Cipher methods Grid
Tap code
A « tapped » variant of Polybius: each letter is transmitted by the number of knocks matching its coordinates in a 5×5 grid.
- Family :
- Grid
- Difficulty :
- Beginner
- Era :
- Antiquity (Polybius), revived by Vietnam POWs (1960s)
Also known as : knock code · POW tap code
The tap code is a historical derivative of the Polybius square, designed to be transmitted by tapping on a wall. It’s famous for its use among American prisoners of war in Vietnam during the 1960s-70s: to communicate cell-to-cell through the walls of the Hanoi prison.
Principle
The grid
Like Polybius, a 5×5 grid holds the alphabet. The classic tap code merges K with C (rather than I/J as in Polybius):
1 2 3 4 5
1 A B C/K D E
2 F G H I J
3 L M N O P
4 Q R S T U
5 V W X Y Z
Transmission
Each letter is coded by its (row, column) pair. The sender taps:
- First the row (1 to 5 knocks).
- A short pause.
- Then the column (1 to 5 knocks).
- A long pause before the next letter.
Example: H (row 2, column 3) transmits as ·· ··· (2 taps, pause, 3 taps).
Example
HELLO transmits as:
H = 2,3 → ·· ···
E = 1,5 → · ·····
L = 3,1 → ··· ·
L = 3,1 → ··· ·
O = 3,4 → ··· ····
A short 5-letter message totals about 30 to 50 taps. POWs could convey a sentence in a few minutes with a little practice.
History
- Ancient Greece — Polybius describes the method with torches (one for the row, one for the column).

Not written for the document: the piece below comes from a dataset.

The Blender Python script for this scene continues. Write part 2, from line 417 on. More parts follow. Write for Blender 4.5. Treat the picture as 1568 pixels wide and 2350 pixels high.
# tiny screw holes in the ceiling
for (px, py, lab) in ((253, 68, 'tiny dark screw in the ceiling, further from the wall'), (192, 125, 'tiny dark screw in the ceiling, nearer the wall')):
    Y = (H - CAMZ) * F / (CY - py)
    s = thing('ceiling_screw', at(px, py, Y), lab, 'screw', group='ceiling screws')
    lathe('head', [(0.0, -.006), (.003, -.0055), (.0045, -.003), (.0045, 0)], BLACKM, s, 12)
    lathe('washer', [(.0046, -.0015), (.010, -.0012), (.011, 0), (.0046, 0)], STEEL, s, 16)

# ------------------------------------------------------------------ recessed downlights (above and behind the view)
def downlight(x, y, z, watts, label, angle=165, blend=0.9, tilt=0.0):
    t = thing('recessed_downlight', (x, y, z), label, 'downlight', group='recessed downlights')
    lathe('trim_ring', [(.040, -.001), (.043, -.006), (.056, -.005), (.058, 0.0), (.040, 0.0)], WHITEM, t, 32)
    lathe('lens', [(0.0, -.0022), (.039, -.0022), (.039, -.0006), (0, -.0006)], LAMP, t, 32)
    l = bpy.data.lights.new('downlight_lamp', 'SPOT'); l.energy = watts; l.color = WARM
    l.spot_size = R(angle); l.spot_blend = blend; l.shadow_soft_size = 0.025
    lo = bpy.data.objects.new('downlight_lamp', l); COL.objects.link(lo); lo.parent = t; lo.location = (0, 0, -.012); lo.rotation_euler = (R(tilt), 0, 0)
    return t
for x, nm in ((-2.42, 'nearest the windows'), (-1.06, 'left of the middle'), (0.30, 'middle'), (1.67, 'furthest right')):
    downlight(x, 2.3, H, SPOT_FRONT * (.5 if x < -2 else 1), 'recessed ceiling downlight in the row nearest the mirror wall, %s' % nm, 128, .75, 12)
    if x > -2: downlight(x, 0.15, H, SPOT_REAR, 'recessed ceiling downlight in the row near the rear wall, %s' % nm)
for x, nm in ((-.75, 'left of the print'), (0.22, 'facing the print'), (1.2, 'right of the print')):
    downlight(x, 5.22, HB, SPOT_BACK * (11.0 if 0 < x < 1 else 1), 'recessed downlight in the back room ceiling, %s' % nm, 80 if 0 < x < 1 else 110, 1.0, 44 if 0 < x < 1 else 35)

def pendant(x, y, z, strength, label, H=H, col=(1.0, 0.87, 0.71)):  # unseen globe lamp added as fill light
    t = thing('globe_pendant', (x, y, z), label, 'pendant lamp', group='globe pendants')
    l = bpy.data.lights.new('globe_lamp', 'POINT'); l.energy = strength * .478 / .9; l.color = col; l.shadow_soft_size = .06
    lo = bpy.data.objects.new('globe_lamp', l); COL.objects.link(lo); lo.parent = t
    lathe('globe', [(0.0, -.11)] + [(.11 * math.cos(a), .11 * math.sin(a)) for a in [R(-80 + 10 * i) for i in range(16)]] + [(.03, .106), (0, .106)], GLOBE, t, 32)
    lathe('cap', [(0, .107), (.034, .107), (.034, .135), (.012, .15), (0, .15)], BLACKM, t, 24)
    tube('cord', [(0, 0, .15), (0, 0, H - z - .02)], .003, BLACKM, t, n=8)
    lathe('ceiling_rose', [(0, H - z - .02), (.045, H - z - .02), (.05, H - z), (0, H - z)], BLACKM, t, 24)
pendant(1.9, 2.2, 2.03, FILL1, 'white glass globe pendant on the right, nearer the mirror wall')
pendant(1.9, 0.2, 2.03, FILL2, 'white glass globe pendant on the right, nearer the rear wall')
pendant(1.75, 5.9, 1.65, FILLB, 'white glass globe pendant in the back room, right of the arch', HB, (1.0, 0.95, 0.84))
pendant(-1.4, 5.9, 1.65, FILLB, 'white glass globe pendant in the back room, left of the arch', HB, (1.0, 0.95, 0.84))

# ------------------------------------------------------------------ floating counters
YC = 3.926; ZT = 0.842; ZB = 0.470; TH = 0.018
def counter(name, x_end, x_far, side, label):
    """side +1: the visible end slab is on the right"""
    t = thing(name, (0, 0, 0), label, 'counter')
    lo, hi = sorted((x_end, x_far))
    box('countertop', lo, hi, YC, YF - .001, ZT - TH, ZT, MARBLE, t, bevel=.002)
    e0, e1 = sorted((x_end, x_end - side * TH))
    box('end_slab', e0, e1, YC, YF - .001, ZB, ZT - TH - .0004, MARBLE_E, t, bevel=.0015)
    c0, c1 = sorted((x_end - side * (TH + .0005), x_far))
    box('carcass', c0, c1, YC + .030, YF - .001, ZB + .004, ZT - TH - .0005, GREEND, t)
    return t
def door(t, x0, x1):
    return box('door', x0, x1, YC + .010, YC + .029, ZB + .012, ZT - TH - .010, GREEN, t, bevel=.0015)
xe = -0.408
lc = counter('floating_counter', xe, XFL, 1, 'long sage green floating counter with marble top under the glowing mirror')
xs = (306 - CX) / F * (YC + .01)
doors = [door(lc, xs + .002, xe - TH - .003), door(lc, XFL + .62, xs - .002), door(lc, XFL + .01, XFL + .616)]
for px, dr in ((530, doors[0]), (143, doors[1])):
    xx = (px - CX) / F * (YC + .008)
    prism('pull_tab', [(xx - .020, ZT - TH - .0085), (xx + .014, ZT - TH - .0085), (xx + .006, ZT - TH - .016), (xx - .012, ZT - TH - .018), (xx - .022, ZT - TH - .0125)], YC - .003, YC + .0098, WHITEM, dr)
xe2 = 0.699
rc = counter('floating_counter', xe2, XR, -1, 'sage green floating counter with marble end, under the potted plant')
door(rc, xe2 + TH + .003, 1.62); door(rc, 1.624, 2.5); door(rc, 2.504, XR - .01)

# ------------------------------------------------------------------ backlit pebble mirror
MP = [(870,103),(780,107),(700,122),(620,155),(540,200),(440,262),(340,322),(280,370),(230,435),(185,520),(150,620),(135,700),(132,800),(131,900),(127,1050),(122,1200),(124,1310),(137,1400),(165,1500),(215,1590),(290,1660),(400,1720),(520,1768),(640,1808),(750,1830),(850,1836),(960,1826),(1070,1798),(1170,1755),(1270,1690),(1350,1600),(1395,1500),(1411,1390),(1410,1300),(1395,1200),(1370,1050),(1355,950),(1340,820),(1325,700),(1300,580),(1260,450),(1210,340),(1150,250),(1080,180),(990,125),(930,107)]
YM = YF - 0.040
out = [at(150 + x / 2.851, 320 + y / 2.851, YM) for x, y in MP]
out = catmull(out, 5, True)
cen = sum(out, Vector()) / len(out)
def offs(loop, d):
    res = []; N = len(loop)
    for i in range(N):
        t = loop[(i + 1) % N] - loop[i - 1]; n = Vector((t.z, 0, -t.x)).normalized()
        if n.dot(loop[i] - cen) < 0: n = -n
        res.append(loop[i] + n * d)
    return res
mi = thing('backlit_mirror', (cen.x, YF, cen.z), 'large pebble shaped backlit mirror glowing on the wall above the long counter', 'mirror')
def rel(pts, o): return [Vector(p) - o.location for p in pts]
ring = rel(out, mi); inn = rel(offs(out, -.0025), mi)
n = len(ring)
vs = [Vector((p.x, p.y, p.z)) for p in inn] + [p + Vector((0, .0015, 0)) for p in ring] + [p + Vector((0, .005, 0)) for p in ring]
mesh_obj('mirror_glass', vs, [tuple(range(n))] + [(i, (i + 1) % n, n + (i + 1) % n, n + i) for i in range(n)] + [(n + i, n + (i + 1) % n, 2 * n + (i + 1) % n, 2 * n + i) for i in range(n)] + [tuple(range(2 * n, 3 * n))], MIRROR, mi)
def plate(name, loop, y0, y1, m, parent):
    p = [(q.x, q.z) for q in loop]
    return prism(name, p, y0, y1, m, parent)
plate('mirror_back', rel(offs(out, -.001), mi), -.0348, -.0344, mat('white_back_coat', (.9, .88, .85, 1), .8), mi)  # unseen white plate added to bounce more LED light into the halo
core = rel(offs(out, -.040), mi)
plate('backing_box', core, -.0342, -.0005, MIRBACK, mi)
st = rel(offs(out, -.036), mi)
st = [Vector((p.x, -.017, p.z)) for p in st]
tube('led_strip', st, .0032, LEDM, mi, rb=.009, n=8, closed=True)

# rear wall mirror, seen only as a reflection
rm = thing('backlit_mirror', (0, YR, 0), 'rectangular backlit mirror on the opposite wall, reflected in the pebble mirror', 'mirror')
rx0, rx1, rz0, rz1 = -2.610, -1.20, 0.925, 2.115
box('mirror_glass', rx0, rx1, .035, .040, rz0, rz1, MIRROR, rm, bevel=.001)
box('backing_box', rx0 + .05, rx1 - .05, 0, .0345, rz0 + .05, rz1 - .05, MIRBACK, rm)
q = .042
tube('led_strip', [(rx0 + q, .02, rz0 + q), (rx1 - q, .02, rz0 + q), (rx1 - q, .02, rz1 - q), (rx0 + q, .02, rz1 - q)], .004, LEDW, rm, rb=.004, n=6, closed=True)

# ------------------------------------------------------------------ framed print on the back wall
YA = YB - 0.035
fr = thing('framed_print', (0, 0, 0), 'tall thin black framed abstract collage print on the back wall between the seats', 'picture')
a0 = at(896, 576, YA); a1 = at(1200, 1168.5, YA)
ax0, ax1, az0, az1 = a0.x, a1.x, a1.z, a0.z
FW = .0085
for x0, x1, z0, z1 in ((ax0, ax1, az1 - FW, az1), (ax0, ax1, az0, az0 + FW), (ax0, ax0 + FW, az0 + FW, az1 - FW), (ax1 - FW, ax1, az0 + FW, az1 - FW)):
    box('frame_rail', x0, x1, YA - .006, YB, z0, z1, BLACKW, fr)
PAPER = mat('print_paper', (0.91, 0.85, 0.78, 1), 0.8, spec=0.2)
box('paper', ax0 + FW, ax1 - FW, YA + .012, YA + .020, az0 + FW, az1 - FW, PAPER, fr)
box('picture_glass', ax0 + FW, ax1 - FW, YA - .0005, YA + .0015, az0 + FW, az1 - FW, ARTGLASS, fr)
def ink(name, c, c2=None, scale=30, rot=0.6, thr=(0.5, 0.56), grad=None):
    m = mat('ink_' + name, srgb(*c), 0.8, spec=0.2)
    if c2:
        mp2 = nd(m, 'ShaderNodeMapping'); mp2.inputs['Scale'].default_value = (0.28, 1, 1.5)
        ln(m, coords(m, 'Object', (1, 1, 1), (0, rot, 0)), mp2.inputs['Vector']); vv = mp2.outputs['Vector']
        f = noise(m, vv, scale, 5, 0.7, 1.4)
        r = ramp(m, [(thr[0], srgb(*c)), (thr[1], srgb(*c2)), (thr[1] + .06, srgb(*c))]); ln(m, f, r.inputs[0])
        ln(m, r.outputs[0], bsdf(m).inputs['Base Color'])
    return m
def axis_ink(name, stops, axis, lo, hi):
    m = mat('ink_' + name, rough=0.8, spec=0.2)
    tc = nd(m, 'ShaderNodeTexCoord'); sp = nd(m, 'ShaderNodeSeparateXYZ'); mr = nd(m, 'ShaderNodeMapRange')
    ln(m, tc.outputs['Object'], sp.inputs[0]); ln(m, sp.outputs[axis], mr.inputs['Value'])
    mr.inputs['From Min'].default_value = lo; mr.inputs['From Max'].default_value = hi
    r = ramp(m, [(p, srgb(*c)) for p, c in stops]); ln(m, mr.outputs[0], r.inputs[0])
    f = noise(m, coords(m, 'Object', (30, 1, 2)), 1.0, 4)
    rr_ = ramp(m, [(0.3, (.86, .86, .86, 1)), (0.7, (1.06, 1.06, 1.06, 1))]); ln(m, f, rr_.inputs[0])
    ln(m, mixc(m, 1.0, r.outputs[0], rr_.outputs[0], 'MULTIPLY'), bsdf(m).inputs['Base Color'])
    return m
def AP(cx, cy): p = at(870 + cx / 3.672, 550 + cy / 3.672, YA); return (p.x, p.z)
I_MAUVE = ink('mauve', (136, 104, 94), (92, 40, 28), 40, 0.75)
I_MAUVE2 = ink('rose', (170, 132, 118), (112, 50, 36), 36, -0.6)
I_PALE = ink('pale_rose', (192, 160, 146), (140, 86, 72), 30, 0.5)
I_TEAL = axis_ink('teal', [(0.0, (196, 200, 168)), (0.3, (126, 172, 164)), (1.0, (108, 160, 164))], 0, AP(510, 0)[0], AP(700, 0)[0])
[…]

- Russian nihilists use knocking in prison in the 19th century.
- Vietnam, 1965 — Captain Carlyle Harris teaches the tap code to American Hanoi POWs. Allowed rebuilding the chain of command, sharing names and testimony, and preserving morale. A central narrative in many POW memoirs.
Variants
- Polybius — written version, 5×5 grid but I/J merged.
- Nihilist — Polybius + additive key.
- 6×6 cipher — enlarged version including digits 0-9.
Weaknesses
Tap code is a code, not a cipher: no key, the table is public. Its security rests entirely on the adversary’s ignorance of the method — which wasn’t the case in Vietnam, but the value of inter-prisoner communication outweighed the risk of interception.
Against an informed attacker:
- Instant frequency analysis (it’s keyless Polybius).
- No resistance whatsoever against automated tools.
Its value is practical and symbolic, not cryptographic.
In CipherChronicle
Tap code offers a sonic mode: puzzles can be played by ear, each letter represented by taps. It’s also a bridge to the history of operational cryptography — an extremely simple code that saved lives.
Grid
- 1
Stream of tapped numbers
Number pairs — first = row, second = column. Polybius signature.
- 2
Tap-code grid (K omitted)
The 5×5 grid holds the alphabet (K merged with C) — tap codes resolve in it.
- 3
Reading: 23 = H (row 2 col 3), 15 = E, 31 = L, 34 = O
Each pair directly names a grid cell.
- 4
Pair-by-pair substitution
Replace each pair by the letter in its cell.
- 5
Message revealed
The word surfaces once all pairs are decoded — here HELLO.